По-французски это называется « à chute » - произведение с неожиданным или парадоксальным концом. Ни русского, ни английского подобного термина я не знаю, перевела бы как «текст с подвохом». У нас в рекламе это называется teaser. В жж это прием «врезки», когда читателю предлагают заглянуть «под кат» и удивиться. У Ахматовой немало стихотворений в таком жанре.

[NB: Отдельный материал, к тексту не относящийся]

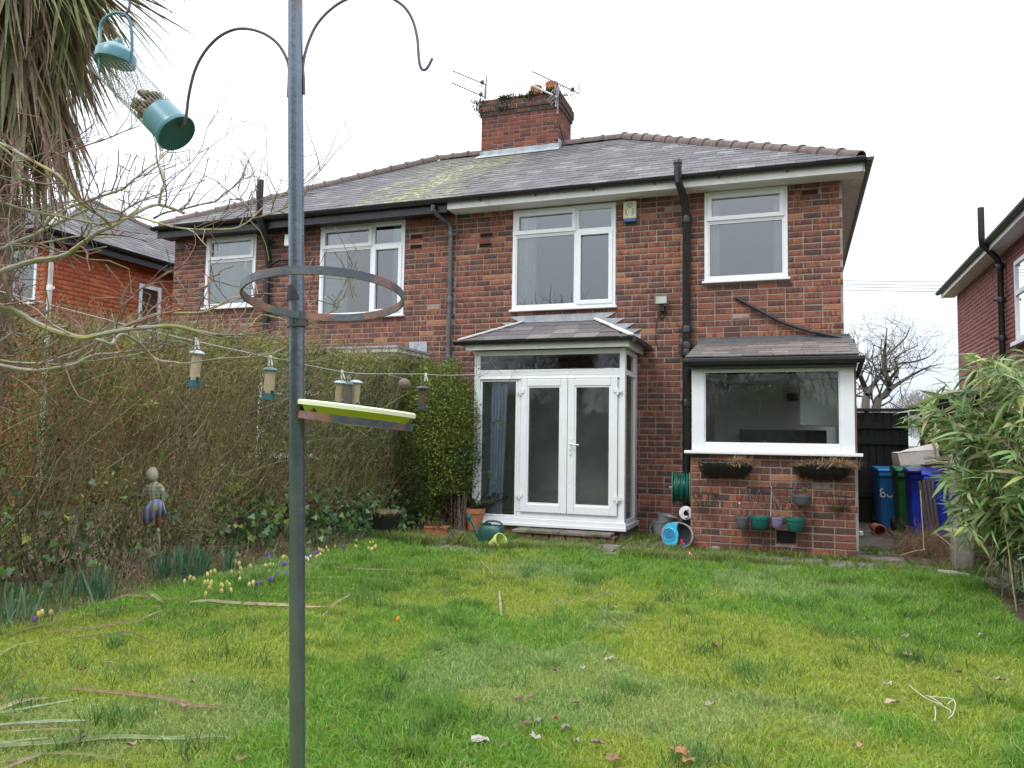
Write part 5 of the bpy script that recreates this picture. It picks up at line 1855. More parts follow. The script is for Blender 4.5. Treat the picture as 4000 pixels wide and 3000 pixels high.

Он любил три вещи на свете:
За вечерней пенье, белых павлинов
И стертые карты Америки.
Не любил, когда плачут дети,
Не любил чая с малиной
И женской истерики
...А я была его женой.
Она выстраивает свои сюжеты на манер детективных: завязка неявно намекает на развязку:
Слава тебе, безысходная боль!
Умер вчера сероглазый король.
Вечер осенний был душен и ал,
Муж мой, вернувшись, спокойно сказал:
«Знаешь, с охоты его принесли,
Тело у старого дуба нашли.
Жаль королеву. Такой молодой!..
За ночь одну она стала седой».
Трубку свою на камине нашел
И на работу ночную ушел.
Дочку мою я сейчас разбужу,
В серые глазки ее погляжу.
А за окном шелестят тополя:
«Нет на земле твоего короля…»
Рассказывает историю и только в финале раскрывает, о чем она:
Высоко в небе облачко серело,
Как беличья расстеленная шкурка.
Он мне сказал: «Не жаль, что ваше тело
Растает в марте, хрупкая Снегурка!»
В пушистой муфте руки холодели.
Мне стало страшно, стало как-то смутно.
О, как вернуть вас, быстрые недели
Его любви, воздушной и минутной!
Я не хочу ни горечи, ни мщенья,
Пускай умру с последней белой вьюгой.
О нем гадала я в канун крещенья.
Я в январе была его подругой.
Выносит начало в конец:
Подушка уже горяча
С обеих сторон.
Вот и вторая свеча
Гаснет и крик ворон
Становится все слышней.
Я эту ночь не спала,
Поздно думать о сне…
Как нестерпимо бела
Штора на белом окне.
Здравствуй!
Ахматова игриво признается:
А в книгах я последнюю страницу
Всегда любила больше всех других, -
Когда уже совсем неинтересны
Герой и героиня, и прошло
Так много лет, что никого не жалко,
И, кажется, сам автор
Уже начало повести забыл.
Сама она совсем не такой автор: все самое интересное читатель узнает в финале и понимает, кого жалеть.
У кого еще из поэтов мы наблюдаем этот прием?